Quand il dédie ce livre aux “patriotes connus et inconnus”, Jovan Divjak fustige le nationalisme, ce goût récent et sot des nationalités, pourtant si apparent (“les nationalistes dominent partout en Bosnie!”). De 1988 à 91, Milosevic épure l’état-major de l’armée yougoslave (pour la seule Bosnie-Herzégovine: douze généraux serbes sur quinze), mais en 1993 l’état-major de l’Armija bosniaque ne fait pas mieux (seulement trois non-“Musulmans” sur vingt-cinq officiers). Du côté des Nations Unies, combien de Rose (négociateur de trève-spectacle sous les bombes), pour un Cot (partisan de ripostes implacables)? L’assassiné (Djindjic) peut bien avoir été souteneur des assassins (Karadjic), quand le Haut Représentant organise des dîners de presse dont les invités sont “ethniquement” triés. Quatorze programmes différents d’enseignement peuvent-ils s’accorder sur autre chose que l’histoire…du Moyen-Âge?

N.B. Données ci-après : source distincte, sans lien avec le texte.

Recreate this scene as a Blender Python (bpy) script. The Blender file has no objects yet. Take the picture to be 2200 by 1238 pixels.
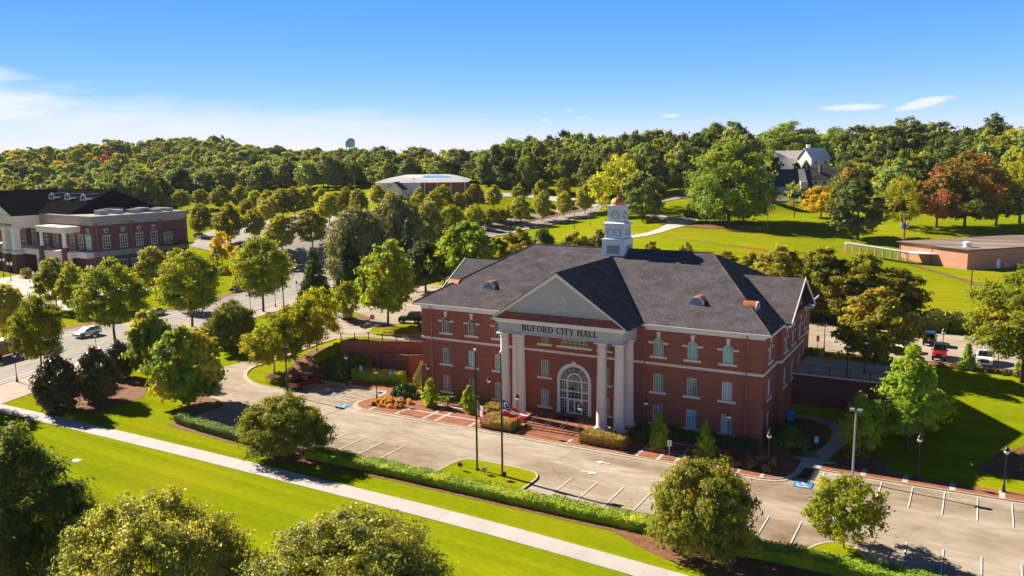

Ici on dira “agression” ce qu’on dit là “guerre patriotique” et ailleurs “guerre civile”! Finalement quoi de mieux, dans de telles conditions, que le paradoxal oui-non de Divjak à la politique, aussi méfiant et même hostile, qu’engagé et même précurseur comme il faut l’espérer?

Mais à ces figures (entre autres) d’une contradiction qu’on pourrait croire vouée par destin à l’échec, il faut mesurer leur fidélité positive à l’essence de la politique, qui ne saurait justement aller sans contradiction. J’appartiens, dit ce Socrate ou citoyen du monde, à la planète Terre – il me suffit de diminuer la bêtise ne fût-ce que d’un pour cent! Un autre sarajévien excédé, au recensement de 1990, s’était déclaré esquimau; pourquoi pas, quand la moitié de la population se dit “Musulman”, le tiers “Serbe”, le dixième “Yougoslave”, et le reste “Croate” ou “Autre”?! Alors Tintin se régale: quand il demande aux sombres brutes de descendre de leur arbre pour adopter la position debout; ou quand il relève la ruse rigolarde de ce chef de mission onusienne immatriculant les véhicules à l’aide des seules lettres identiques dans les deux alphabets cyrillique et latin, dont la différence était sérieusement défendue par l’atroce crétin de service!

Pas vraiment de quoi rire toujours, certes. D’une telle auberge la sortie n’est sans doute pas pour demain. Les 10.500 enterrés des cimetières-jardins ou des cimetières-terrains de foot de Sarajevo, et leurs milliers d’orphelins, font moins rire que le gruyère troué d’une Bosnie-Herzégovine aux 13 “premier ministre”, aux 180 ministres… Aux Balkans, qu’est-ce qui ne fait pas symbole, quand un président français choisit la date du 28 juin -bataille sacrée de Kosovo Polje, assassinat de l’Archi-Duc- pour livrer du même coup la même ville à l’humanitaire et aux bombes? Le symbole de Knin (désertée par les serbes en fuite, occupée par les croates fuyant les bosniaques) laisse loin rires et pleurs, lui aussi. Rira-t-on encore de voir que le crime organisé et le sport ont su, bien plus vite que les “responsables”, recoudre l’unification déchirée par la guerre?

Reste que de tels entretiens devraient au moins suffire à persister, à conforter une récalcitrance tranquille, à bas bruit mais à haut sens, qui n’a besoin que de ce peu pour se lever encore et marcher. Cincinnatus a bien quelque parent de ce côté-ci du monde et de l’histoire. Jovan Divjak est de ceux à qui il faut souhaiter, avec le grand merci qu’on lui doit, de poursuivre la construction du monde commun dont ils sont effets autant que causes, et qui s’appelle, entre nous mais pas sans nous, humanité.